You know, if you give China a name of somebody and they go to that person's family and torture somebody, You're criminally complicit in that act.
But even though it's an international crime, nobody at the UN can be held responsible.
So you have this extreme level sort of power differential where you've got dissidents who cannot speak out in China, who have managed to leave the country in a lot of cases or who are sort of descendants of migrants.
who are in a position where they should be able to speak out, who are going to the one room on earth where you've got Chinese diplomats who are required to sit there and listen to dissidents talking about what's really happening.
And then you've got these sort of very powerful bureaucrats that can essentially just ignore all of their rights because it's more convenient, because they don't feel like having an awkward conversation with an ambassador.
And The U.S. is undergoing a process right now of some kind of increasing of transparency and accountability and cost-cutting within the U.S. government itself.
Are you suggesting that something like this, the U.S. should apply something like this to the U.N.?
The U.S. can't act alone when it comes to the U.N., but I think that there's enough member states, the democracies essentially, that recognize that there are problems.
I mean, you see just the sheer number of sex abuse scandals within the U.N., even by their own reckoning.
There are, and this is literally according to their own figures, there are 800 cases of sexual harassment or abuse.

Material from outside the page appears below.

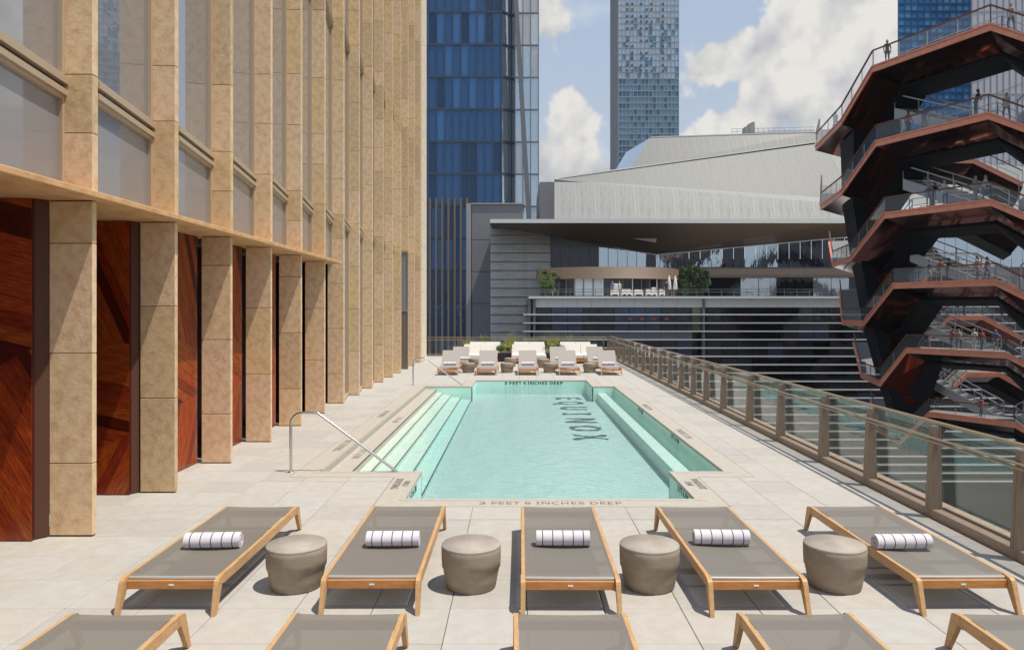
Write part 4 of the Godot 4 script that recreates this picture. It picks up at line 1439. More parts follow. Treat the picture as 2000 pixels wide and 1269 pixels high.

No NGO could sustain that.
So I think there's a recognition that there needs to be independent systems.
And it's actually very easy to do that.
There's already been the votes in the General Assembly to have an independent ethics office, to have an independent investigation service.
So you just need to separate it off from the Secretariat, have it report to the General Assembly.
There's nothing here that's terribly difficult.
So, yeah.
As the largest donor, it's U.S. taxpayer money that is wasted on all of these ineffective oversight systems that don't work.
So instead of having those, let's spend that money on systems that do work and that do root out the corruption.
But so, you know, you're basically suggesting that with the next before the next, you know, payment is you know, hand it over to the UN on the US side.
There should be some very specific rules with clear oversight ability to assess whether the requirements have been met, much the way, in this case, I think that the way that the CCP makes demands of the UN.
Yeah, but the CCP demands get listened to because the UN takes them seriously, whereas they believe that the money from the US We'll always flu no matter what the law says in Congress.
And that's a problem.
Because at the moment, the corruption is very hidden.
As you said, some of it's hiding in plain sight.